Quote Originally Posted by Setix View Post
Love ATI cards, hate the drivers. Love Nvidia drivers, hate the card cost...
But the first exception I had was the HD5970. For 600€ I paid (680USD) I had so many problems with drivers and probably bios that I swapped it with 2x GTX295... 2 weeks @ home and already swapped. Was expensive, and absolutely not mature. After 9.12 drivers, still some problems, and you have to tweak some settings manually to avoid lockups and crashes...

So what. ATI released some HD5970 with beta 5 drivers, and 2 a high end price.... in the watercooling forum you can see that some people are affected by issues that don't have to happen on high end products like this. It seems that these cards were not really mature, driver, bios or driver I don't care, I was furious and never do this stupid error again. Early adopting is not for me. I'm just worried about ATI to sell a card still bugged and looking as a beta sample, customers are NOT beta testers if they pay for a product and a service.

So... I'll probably not do it again and for Fermi I'll wait for reviews from others!

Quote Originally Posted by JohnZS View Post
Hopefully we will see that with the new generation cards are just too powerful for this nonsense to effect us.
John
For average use requirements, today's products for today's games are already oversized. We are only human, Being able to see the difference between 123 and 135fps in a game... except on a OSD from RTSS... or on Benchmarks... I'm not superman.

So it depends on what people are looking for. But what you say for graphic cards is so true for X86 based systems for example. Without virtualization, a Nehalem based server for standard purposes will be under utilized.
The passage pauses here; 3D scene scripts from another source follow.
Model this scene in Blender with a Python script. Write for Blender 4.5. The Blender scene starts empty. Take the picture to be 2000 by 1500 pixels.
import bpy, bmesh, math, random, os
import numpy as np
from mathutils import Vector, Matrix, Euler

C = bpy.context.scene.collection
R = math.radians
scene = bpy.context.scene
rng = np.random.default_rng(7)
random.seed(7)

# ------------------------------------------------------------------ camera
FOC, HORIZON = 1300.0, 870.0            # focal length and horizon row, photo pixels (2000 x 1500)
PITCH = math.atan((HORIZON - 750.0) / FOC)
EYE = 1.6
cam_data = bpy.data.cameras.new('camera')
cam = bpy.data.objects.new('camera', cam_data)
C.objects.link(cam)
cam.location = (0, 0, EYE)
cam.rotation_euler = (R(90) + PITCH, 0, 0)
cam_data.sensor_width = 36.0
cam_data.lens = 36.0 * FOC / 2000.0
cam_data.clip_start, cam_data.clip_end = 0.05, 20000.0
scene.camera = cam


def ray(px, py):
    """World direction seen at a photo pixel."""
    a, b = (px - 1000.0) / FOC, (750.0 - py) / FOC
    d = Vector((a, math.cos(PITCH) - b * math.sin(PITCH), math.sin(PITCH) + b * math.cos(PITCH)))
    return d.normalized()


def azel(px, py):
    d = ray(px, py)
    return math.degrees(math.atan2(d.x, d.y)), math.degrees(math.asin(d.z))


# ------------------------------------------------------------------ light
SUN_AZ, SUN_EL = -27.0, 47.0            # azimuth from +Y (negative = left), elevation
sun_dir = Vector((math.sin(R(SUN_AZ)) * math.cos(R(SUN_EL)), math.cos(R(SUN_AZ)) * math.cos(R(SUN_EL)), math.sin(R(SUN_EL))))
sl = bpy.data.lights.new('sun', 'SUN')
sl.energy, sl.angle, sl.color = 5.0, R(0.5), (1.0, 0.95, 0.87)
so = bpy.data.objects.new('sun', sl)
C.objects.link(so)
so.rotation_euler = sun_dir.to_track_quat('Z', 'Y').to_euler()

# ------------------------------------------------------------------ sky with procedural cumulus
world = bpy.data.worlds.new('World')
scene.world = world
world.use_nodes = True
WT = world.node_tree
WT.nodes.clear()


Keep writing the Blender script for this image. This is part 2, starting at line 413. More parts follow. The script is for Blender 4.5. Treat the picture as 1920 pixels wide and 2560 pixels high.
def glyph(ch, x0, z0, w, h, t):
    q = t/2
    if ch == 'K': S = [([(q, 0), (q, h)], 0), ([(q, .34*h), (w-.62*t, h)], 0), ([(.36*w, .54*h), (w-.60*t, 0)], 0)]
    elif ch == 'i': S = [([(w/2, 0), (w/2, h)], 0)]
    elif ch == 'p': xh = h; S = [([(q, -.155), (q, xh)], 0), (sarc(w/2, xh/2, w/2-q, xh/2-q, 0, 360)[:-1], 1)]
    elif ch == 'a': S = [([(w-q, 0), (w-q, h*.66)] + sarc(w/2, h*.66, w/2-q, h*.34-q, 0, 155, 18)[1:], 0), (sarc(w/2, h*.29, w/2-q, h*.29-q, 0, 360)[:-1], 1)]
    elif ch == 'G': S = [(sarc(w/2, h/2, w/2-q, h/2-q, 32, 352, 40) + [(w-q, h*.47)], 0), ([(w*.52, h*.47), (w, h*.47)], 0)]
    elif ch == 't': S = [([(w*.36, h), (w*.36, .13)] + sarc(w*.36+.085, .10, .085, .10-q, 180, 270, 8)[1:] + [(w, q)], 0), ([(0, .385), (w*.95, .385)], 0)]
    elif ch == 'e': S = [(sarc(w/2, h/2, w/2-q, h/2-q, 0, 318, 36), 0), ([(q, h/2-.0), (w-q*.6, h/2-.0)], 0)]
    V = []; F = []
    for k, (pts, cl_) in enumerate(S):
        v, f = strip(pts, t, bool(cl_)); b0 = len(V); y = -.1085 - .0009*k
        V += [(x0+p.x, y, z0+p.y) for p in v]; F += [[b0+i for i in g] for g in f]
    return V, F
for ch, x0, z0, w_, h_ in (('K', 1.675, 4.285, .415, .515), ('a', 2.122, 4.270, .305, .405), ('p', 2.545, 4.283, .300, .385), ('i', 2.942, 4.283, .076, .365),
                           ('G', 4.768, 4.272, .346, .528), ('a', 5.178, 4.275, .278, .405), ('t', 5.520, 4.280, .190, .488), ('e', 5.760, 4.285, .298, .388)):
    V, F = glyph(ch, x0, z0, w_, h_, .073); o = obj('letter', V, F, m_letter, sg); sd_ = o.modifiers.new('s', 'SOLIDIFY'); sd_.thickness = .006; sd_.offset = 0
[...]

Finally maybe some games like Crysis will still be exceptions... but for the rest...

What's the most important thing for me is to have performance + stability. I prefer to have 10% less frame rate, but no driver issues, no temps issues, no bios issues, no issues because of non mature new features (powerplay?).

In the coming months, what I'll be looking for is how reliable the solutions are. If Fermi offers less power @ same price than ATI, but has a better reputation for stability amd maturity, I'll go for a Fermi. Or... keep my GTXs... will depend on how performance increase and how games and videos take benefits of this.